Time is flying by- the apartment is almost all packed and our things leave on a sea shipment to Australia tomorrow. It’s hard to believe Stephen only has a few days left in America and I only have a couple of months! If I didn’t get rid of enough stuff before Europe last year I’ve really paired down now. A big move like this makes you reevaluate what really matters to you- instead of toting around a bunch of crap you don’t really care about. Around 80% of my belongings are gone since the beginning of last year and I’ve given away half my clothes. But moving out of this apartment is more than just getting rid of more stuff. I am not a very outwardly emotional person I tend to be very chill and even tempered, but I am definitely very sentimental.  Every move is almost a mini end to a life chapter, as it’s ending and the space starts clearing out I can’t help but reflect back on all the many things that happened during that time.

My last apartment was my first place all to myself and I loved it. It was the place where I became single again– even though it wasn’t the greatest moment at the time it is something I am SO thankful for now. I started traveling a lot and discovered new and exciting things about the world and myself. I grew my career, explored new ideas and made the decision against many people’s advice to leave the comforts and safety of a 9-5 to pursue something more than just working for someone else’s goals. It was where I was living when I met Stephen which led me down this crazy road to now moving across the world.

Fast forward a year and I am letting go of another sentimental place. Even though it’s not technically mine, I just kind of nudged my way in here after traveling for 3 months ;), it still holds a lot of memories just like the last one. I remember the first time I came to Stephen’s apartment, he made me the most delicious dinner that is still my favorite to this day and gave me books about Australian culture and traveling in Southeast Asia for Valentine’s Day. Funny how those two books will be quite useful now. Over the past year and a half we’ve laughed a lot in that apartment, made countless meals together (tapas night is one of our favorites!) and we’ve had many packing parties the night before a trip (by packing party I mean just us two packing our suitcases with a bottle of wine). Traveling in the Basque coast of France and surfing in Costa Rica may have been amazing and fun,  but it’s the everyday, tiny things that really connect us. We would talk about our dreams and aspirations for the future in that apartment- essentially it’s the place we fell in love.

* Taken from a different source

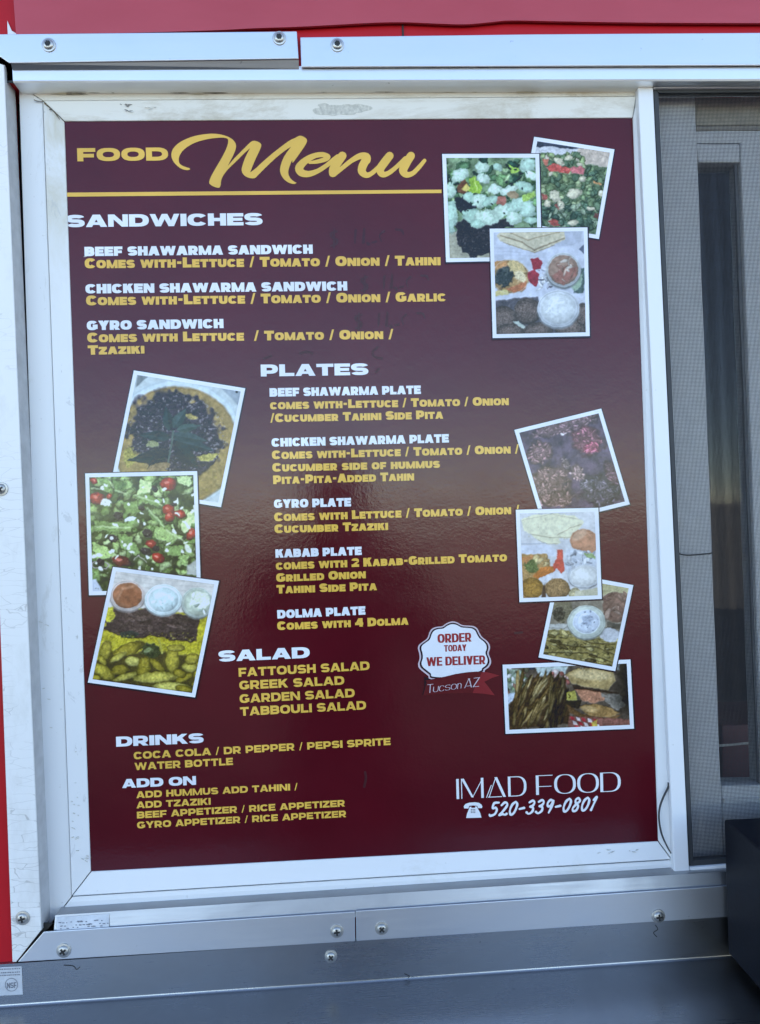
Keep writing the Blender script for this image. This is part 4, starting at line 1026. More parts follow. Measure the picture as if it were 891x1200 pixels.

He had a big map of the world covering one of his walls, and although now it’s been taken down for the move I used to stand in front of it often. Before Europe I would stare at all the countries I was about to see- places I honestly never thought I would have been going to any time soon because I thought I couldn’t afford it or would never be able to take enough time off work to go.

Then I learned anything is possible, you just have to get a little creative and push yourself beyond your comfort zone to get what you want.

After Europe I would stand in front of the map, reflect back on all my memories and dream about all of the other places around the world I would love to see next. Stephen had pins stuck in across the map for all the places he’s been- everywhere from Australia, Asia, Europe, Africa, the U.S. and Central America. I couldn’t wait to add more to my list but I was so happy to have made a dent in my world traveling goals. I would look at how big the world is compared to our little corner of the United States, but at the same time how small it is thanks to today’s world and technology.

The past few month I’ve been standing in front of the map, but staring at one particular place- Australia. I would get butterflies in my stomach thinking about how much of it I have left to experience, and how finally I will be living close to the ocean- something I’ve wanted my entire life since we left California. I looked at all the surrounding countries– Indonesia, Japan, Thailand and New Zealand- and how I can’t wait to explore that entire part of the world. I am definitely sad to be leaving the apartment, but I am so ready for this next adventure.

Whether it’s a particular person, job or home- we have to let go of certain phases of our lives so better ones can begin.